▶ [What the task requires]:
Copy the listing below in full and skip every picture.
■ ■ ■ ■ ■
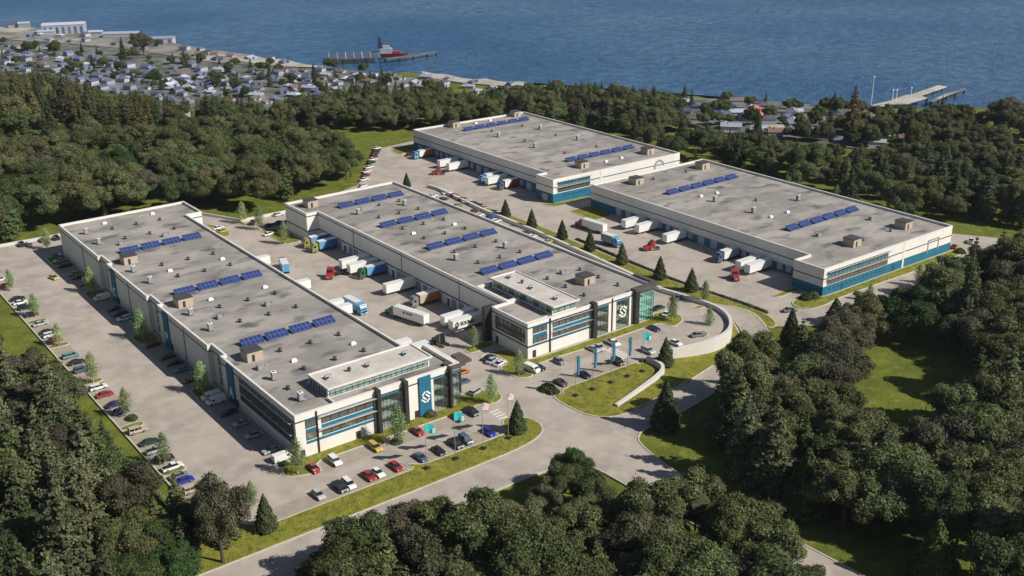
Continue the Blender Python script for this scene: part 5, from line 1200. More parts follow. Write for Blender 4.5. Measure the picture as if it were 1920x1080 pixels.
# near wood left of the west car park
N = {}
WL = [gp for gp in [G(-40, 640), G(20, 690), G(80, 760), G(130, 850), G(185, 930), G(245, 975), G(300, 1010), G(340, 1060), G(300, 1130), G(120, 1160), G(-60, 1160)]]
N['w1'] = forest([(-41, 95), (-38, 74), (-35, 60), (-34.5, 44), (-36.5, 30), (-37, 12), (-36, -4), (-46, -22), (-60, -34), (-75, -40), (-140, -40), (-140, 95)], 9.2, ['bA1', 'pE1', 'bB1', 'bC1', 'bC2', 'pE1', 'pE2', 'pE3', 'pE2', 'pE3', 'fF2'], 'west wood', .92, 1.25, lim=LIMW, far='cut')
N['w1b'] = forest([(-46, 135), (-43, 97), (-140, 97), (-140, 135)], 9.5, ['bC1', 'bC2', 'bA1'], 'west wood', .7, .9)
N['sw'] = forest([(-38.5, -8), (-30.5, -13.5), (-24, -24), (-29, -33), (-40, -35), (-52, -38), (-58, -30), (-46, -14)], 7.5, ['pE1', 'bC1', 'bD2', 'pE3'], 'lower left road corner', .7, .9)
# wood between the two roads at the bottom
N['s'] = forest([(-9, -50.5), (4, -49), (16, -46.8), (30, -51), (40, -50), (47, -57), (51, -66), (52, -90), (52, -110), (50, -140), (-60, -140), (-60, -62), (-30, -56), (-18, -51)], 8.8, ['bA1', 'bA2', 'bB1', 'bC1', 'pE1', 'pE3', 'bB2'], 'wood below the road', .9, 1.25, lim=LIMS, far='cut')
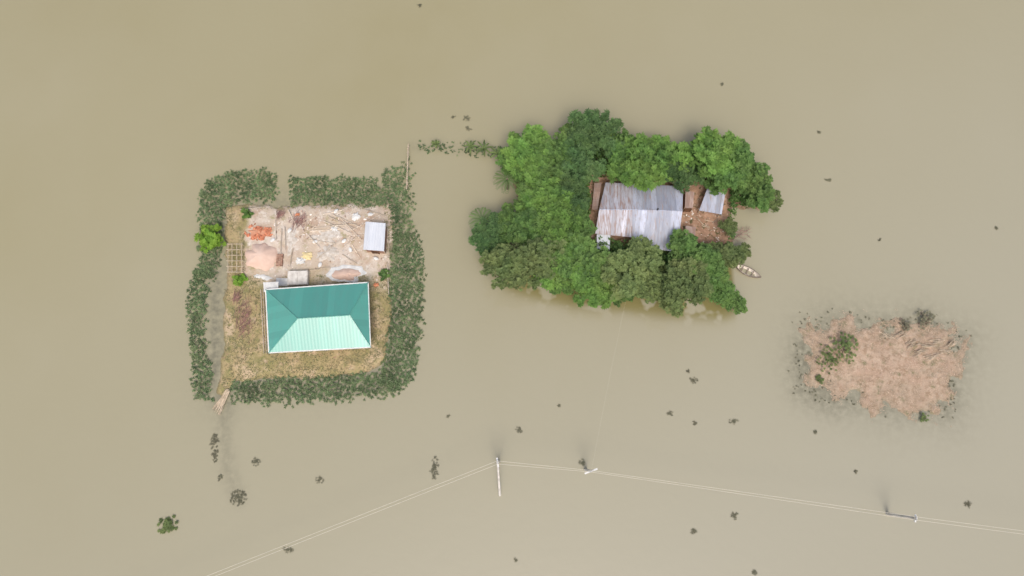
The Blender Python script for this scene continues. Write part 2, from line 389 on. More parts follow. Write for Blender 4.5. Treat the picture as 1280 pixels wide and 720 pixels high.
T = [
 (745,170,28,'dark','dark narrow-leaved tree at the very top of the grove'),
 (716,180,22,'mid','small green tree just left of the topmost tree'),
 (772,184,24,'mid','medium green tree right of the topmost dark tree'),
 (797,202,32,'bright','bright green broad tree due north of the tin roof'),
 (828,197,24,'bright','bright green round tree at the top edge, north east of the tin roof'),
 (850,208,23,'dark','dark tree above the right end of the tin roof'),
 (885,193,30,'bright','large bright tree at the top right of the grove'),
 (918,205,27,'mid','green tree between the top right tree and the right tip'),
 (944,228,24,'mid','medium green tree near the right tip of the grove'),
 (963,249,15,'olive','small tree forming the right tip of the grove'),
 (898,214,18,'mid','medium tree just above the small tin lean-to'),
 (868,214,15,'dark','small dark tree left of the tree above the lean-to'),
 (662,191,30,'bright','large bright tree at the top left corner of the grove'),
 (638,200,17,'mid','small tree sticking out at the far top left of the grove'),
 (692,200,26,'mid','green tree right of the top left corner tree'),
 (722,208,26,'dark','dark tree north west of the tin roof'),
 (672,226,26,'mid','medium tree below the top left corner tree'),
 (684,252,29,'bright','bright tree at the middle of the left side above the bay'),
 (713,246,25,'dark','dark tree just left of the tin roof upper corner'),
 (716,278,23,'mid','medium tree hard against the left end of the tin roof'),
 (641,275,20,'mid','green tree at the inner shore of the left bay'),
 (614,290,21,'dark','dark spiky tree at the far left tip of the grove'),
 (622,312,18,'mid','small tree below the far left tip of the grove'),
 (668,284,27,'mid','medium tree between the left tip and the tin house'),
 (698,288,26,'bright','bright tree left of the tin house lower corner'),
 (655,330,33,'olive','large olive feathery tree at the bottom left of the grove'),
 (690,322,28,'bright','bright tree right of the bottom left olive tree'),
 (722,325,29,'mid','medium tree below left of the tin house'),
 (745,357,25,'bright','bright yellow green tree bulging at the bottom edge'),
 (757,334,20,'dark','dark tree just below the small bluish tin porch'),
 (788,336,28,'olive','large olive tree directly below the tin roof'),
 (812,354,22,'olive','olive tree on the bottom edge below the tin roof'),
 (775,356,18,'mid','small tree between the bright bottom tree and its olive neighbour'),
 (860,328,25,'mid','medium tree below the lower right roof corner'),
 (852,358,28,'olive','large olive tree on the bottom edge right of centre'),
 (884,332,24,'mid','medium tree left of the moored boat'),
 (896,355,20,'mid','medium tree on the bottom right corner of the grove'),
 (914,375,13,'mid','small tree at the lowest right tip of the grove'),
 (904,318,17,'olive','olive tree between the yard and the moored boat'),
 (928,314,11,'olive','small pale tree above the moored boat'),
 (910,284,10,'olive','small olive tree east of the brown yard'),
 (632,330,16,'olive','small olive tree left of the large bottom left olive tree'),
 (700,352,16,'mid','small tree on the bottom edge left of the bright bulging tree'),
 (830,350,16,'olive','small olive tree between the two big olive trees on the bottom edge'),
]
for t in T: tree(*t)

# bushes (many-stemmed)
def bush(px, py, rp, mat, label, h=1.0, L=.3, w=.08, n=60, group=None, z0=.2, lv=8, name='bush', cat='bush'):
    p = at(px, py, z0+h*.5); r = rp*.1
    t = empty(name, (p.x, p.y, z0), label, cat, group)
    mb = MB(); sb = MB()
    for _ in range(n):
        d = rdir(-.1); k = rnd(.3,1.1)
        q = Vector((p.x, p.y, z0+h*.3))+Vector((d.x*r*k*rnd(.8,1.1), d.y*r*k*rnd(.8,1.1), d.z*h*.7*k)); a0 = rnd(0,6.28); ct = rnd(.15,.85)
        for i in range(lv):
            a = a0+6.283*i/lv
            mb.leaf(q, Vector((math.cos(a), math.sin(a), rnd(-.3,.4))).normalized(), L*rnd(.8,1.2), w, Vector((rnd(-.3,.3),rnd(-.3,.3),1)), min(1,max(0,ct+rnd(-.15,.15))))
    for k in range(5):
        a = rnd(0,6.28); sb.tube([(p.x, p.y, z0-.3), (p.x+math.cos(a)*r*.5, p.y+math.sin(a)*r*.5, z0+h*.6)], [.05,.02], 5)
    mb.build('foliage', mat, t); sb.build('stem', M['bark'], t)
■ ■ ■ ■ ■
▶ [The output]:
Continue the Blender Python script for this scene: part 5, from line 1200. More parts follow. Write for Blender 4.5. Measure the picture as if it were 1920x1080 pixels.
# near wood left of the west car park
N = {}
WL = [gp for gp in [G(-40, 640), G(20, 690), G(80, 760), G(130, 850), G(185, 930), G(245, 975), G(300, 1010), G(340, 1060), G(300, 1130), G(120, 1160), G(-60, 1160)]]
N['w1'] = forest([(-41, 95), (-38, 74), (-35, 60), (-34.5, 44), (-36.5, 30), (-37, 12), (-36, -4), (-46, -22), (-60, -34), (-75, -40), (-140, -40), (-140, 95)], 9.2, ['bA1', 'pE1', 'bB1', 'bC1', 'bC2', 'pE1', 'pE2', 'pE3', 'pE2', 'pE3', 'fF2'], 'west wood', .92, 1.25, lim=LIMW, far='cut')
N['w1b'] = forest([(-46, 135), (-43, 97), (-140, 97), (-140, 135)], 9.5, ['bC1', 'bC2', 'bA1'], 'west wood', .7, .9)
N['sw'] = forest([(-38.5, -8), (-30.5, -13.5), (-24, -24), (-29, -33), (-40, -35), (-52, -38), (-58, -30), (-46, -14)], 7.5, ['pE1', 'bC1', 'bD2', 'pE3'], 'lower left road corner', .7, .9)
# wood between the two roads at the bottom
N['s'] = forest([(-9, -50.5), (4, -49), (16, -46.8), (30, -51), (40, -50), (47, -57), (51, -66), (52, -90), (52, -110), (50, -140), (-60, -140), (-60, -62), (-30, -56), (-18, -51)], 8.8, ['bA1', 'bA2', 'bB1', 'bC1', 'pE1', 'pE3', 'bB2'], 'wood below the road', .9, 1.25, lim=LIMS, far='cut')
The Blender Python script for this scene continues. Write part 2, from line 389 on. More parts follow. Write for Blender 4.5. Treat the picture as 1280 pixels wide and 720 pixels high.
T = [
 (745,170,28,'dark','dark narrow-leaved tree at the very top of the grove'),
 (716,180,22,'mid','small green tree just left of the topmost tree'),
 (772,184,24,'mid','medium green tree right of the topmost dark tree'),
 (797,202,32,'bright','bright green broad tree due north of the tin roof'),
 (828,197,24,'bright','bright green round tree at the top edge, north east of the tin roof'),
 (850,208,23,'dark','dark tree above the right end of the tin roof'),
 (885,193,30,'bright','large bright tree at the top right of the grove'),
 (918,205,27,'mid','green tree between the top right tree and the right tip'),
 (944,228,24,'mid','medium green tree near the right tip of the grove'),
 (963,249,15,'olive','small tree forming the right tip of the grove'),
 (898,214,18,'mid','medium tree just above the small tin lean-to'),
 (868,214,15,'dark','small dark tree left of the tree above the lean-to'),
 (662,191,30,'bright','large bright tree at the top left corner of the grove'),
 (638,200,17,'mid','small tree sticking out at the far top left of the grove'),
 (692,200,26,'mid','green tree right of the top left corner tree'),
 (722,208,26,'dark','dark tree north west of the tin roof'),
 (672,226,26,'mid','medium tree below the top left corner tree'),
 (684,252,29,'bright','bright tree at the middle of the left side above the bay'),
 (713,246,25,'dark','dark tree just left of the tin roof upper corner'),
 (716,278,23,'mid','medium tree hard against the left end of the tin roof'),
 (641,275,20,'mid','green tree at the inner shore of the left bay'),
 (614,290,21,'dark','dark spiky tree at the far left tip of the grove'),
 (622,312,18,'mid','small tree below the far left tip of the grove'),
 (668,284,27,'mid','medium tree between the left tip and the tin house'),
 (698,288,26,'bright','bright tree left of the tin house lower corner'),
 (655,330,33,'olive','large olive feathery tree at the bottom left of the grove'),
 (690,322,28,'bright','bright tree right of the bottom left olive tree'),
 (722,325,29,'mid','medium tree below left of the tin house'),
 (745,357,25,'bright','bright yellow green tree bulging at the bottom edge'),
 (757,334,20,'dark','dark tree just below the small bluish tin porch'),
 (788,336,28,'olive','large olive tree directly below the tin roof'),
 (812,354,22,'olive','olive tree on the bottom edge below the tin roof'),
 (775,356,18,'mid','small tree between the bright bottom tree and its olive neighbour'),
 (860,328,25,'mid','medium tree below the lower right roof corner'),
 (852,358,28,'olive','large olive tree on the bottom edge right of centre'),
 (884,332,24,'mid','medium tree left of the moored boat'),
 (896,355,20,'mid','medium tree on the bottom right corner of the grove'),
 (914,375,13,'mid','small tree at the lowest right tip of the grove'),
 (904,318,17,'olive','olive tree between the yard and the moored boat'),
 (928,314,11,'olive','small pale tree above the moored boat'),
 (910,284,10,'olive','small olive tree east of the brown yard'),
 (632,330,16,'olive','small olive tree left of the large bottom left olive tree'),
 (700,352,16,'mid','small tree on the bottom edge left of the bright bulging tree'),
 (830,350,16,'olive','small olive tree between the two big olive trees on the bottom edge'),
]
for t in T: tree(*t)

# bushes (many-stemmed)
def bush(px, py, rp, mat, label, h=1.0, L=.3, w=.08, n=60, group=None, z0=.2, lv=8, name='bush', cat='bush'):
    p = at(px, py, z0+h*.5); r = rp*.1
    t = empty(name, (p.x, p.y, z0), label, cat, group)
    mb = MB(); sb = MB()
    for _ in range(n):
        d = rdir(-.1); k = rnd(.3,1.1)
        q = Vector((p.x, p.y, z0+h*.3))+Vector((d.x*r*k*rnd(.8,1.1), d.y*r*k*rnd(.8,1.1), d.z*h*.7*k)); a0 = rnd(0,6.28); ct = rnd(.15,.85)
        for i in range(lv):
            a = a0+6.283*i/lv
            mb.leaf(q, Vector((math.cos(a), math.sin(a), rnd(-.3,.4))).normalized(), L*rnd(.8,1.2), w, Vector((rnd(-.3,.3),rnd(-.3,.3),1)), min(1,max(0,ct+rnd(-.15,.15))))
    for k in range(5):
        a = rnd(0,6.28); sb.tube([(p.x, p.y, z0-.3), (p.x+math.cos(a)*r*.5, p.y+math.sin(a)*r*.5, z0+h*.6)], [.05,.02], 5)
    mb.build('foliage', mat, t); sb.build('stem', M['bark'], t)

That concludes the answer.